Birley´s experience shows that achieving this means working with suppliers, winemakers, and distributors to develop unique luxury wine offerings that evolve to include ever more spectacular experiences from exceptional producers of wines as well as spirits and even cigars or coffees. Luxury wine consumers want exclusive access into the fine wine world alongside unforgettable experiences, including meeting renowned wine personalities and attending world-class dinners, tastings and talks.

Wine Intelligence research recently showed that International fine wine consumers are a heterogenous group.
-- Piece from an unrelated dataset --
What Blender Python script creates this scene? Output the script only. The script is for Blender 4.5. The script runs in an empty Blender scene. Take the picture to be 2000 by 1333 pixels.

What they all have in common, however, is that they take fine wine seriously and will be drawn to on- and off-trade locations that do as well. Almost all consumers surveyed in four urban markets worldwide expressed the belief that fine wine was for special occasions or to build business relationships. It is a product that they treat with great respect, however, although wealthy wine lovers appreciate luxury wine and want it to be part of their life, they do not want to pay more than they need to.